Romance paints the story as the triumph of the creative over the literary artifacts, sequestered in moldy universities. In fact, the struggle was with the commercial houses that speculate on the printing and distribution of books as a financial endeavor. In the 1950s there were no alternatives for writers, publishers brandished the majority of power. Success for Kerouac and the Beats was not in Viking’s determination of market value, but in the reading public’s acceptance and enjoyment of the work. Viking tossed the dice and provided access to the guy with the name with the beat and the rhyme, “nick knack paddy wack,” Beat, Jack Kerouac.

Bibliography

1950 – The Town and the City
1957 – On The Road
1958 – The Subterraneans
1958 – The Dharma Bums
1959 – Doctor Sax
1959 – Maggie Cassidy
1960 – Tristessa
1960 – Lonesome Traveller (autobiographical)
1960 – Book of Dreams
1962 – Big Sur
1963 – Visions of Gerard
1965 – Desolation Angels
1966 – Satori in Paris
1968 – The Vanity of Duluoz: An Adventurous Education 1935-46

Posthumously:
1971 – Pic
1972 – Visions of Cody
1995 – Some of the Dharma (a collection of early writings)
2000 – Orpheus Emerged (from a novella completed in 1945)
2008 – And the Hippos Were Boiled in Their Tanks (with William S. Burroughs, originally written in 1944)

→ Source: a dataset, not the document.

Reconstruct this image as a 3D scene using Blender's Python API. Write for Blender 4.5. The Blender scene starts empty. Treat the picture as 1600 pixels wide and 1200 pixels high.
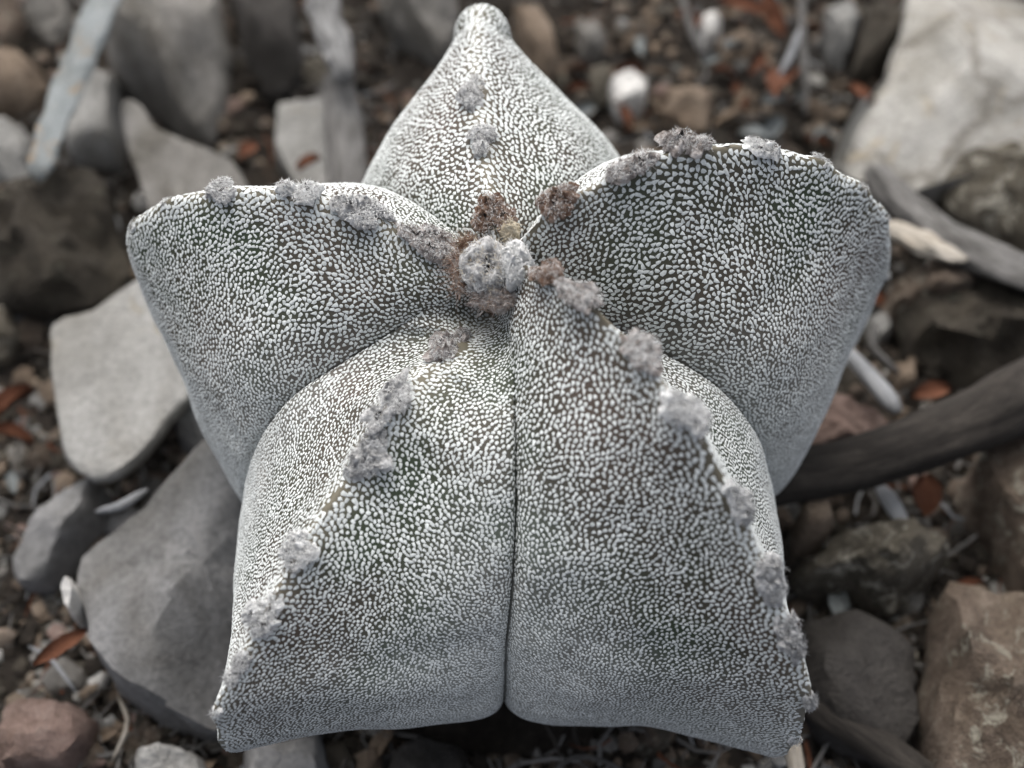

From Wikipedia discussing the Beat Generation

In 1982, Allen Ginsberg published a summary of “the essential effects” of the Beat Generation:

  • Spiritual liberation, sexual “revolution” or “liberation,” i.e., gay liberation, somewhat catalyzing women’s liberation, black liberation, Gray Panther activism.
  • Liberation of the world from censorship.
  • Demystification and/or decriminalization of cannabis and other drugs.
  • The evolution of rhythm and blues into rock and roll as a high art form, as evidenced by the Beatles, Bob Dylan, and other popular musicians influenced in the later fifties and sixties by Beat generation poets’ and writers’ works.
  • The spread of ecological consciousness, emphasized early on by Gary Snyder and Michael McClure, the notion of a “Fresh Planet.”
  • Opposition to the military-industrial machine civilization, as emphasized in writings of Burroughs, Huncke, Ginsberg, and Kerouac.
  • Attention to what Kerouac called (after Spengler) a “second religiousness” developing within an advanced civilization.
  • Return to an appreciation of idiosyncrasy as against state regimentation.
  • Respect for land and indigenous peoples and creatures, as proclaimed by Kerouac in his slogan from On the Road: “The Earth is an Indian thing.”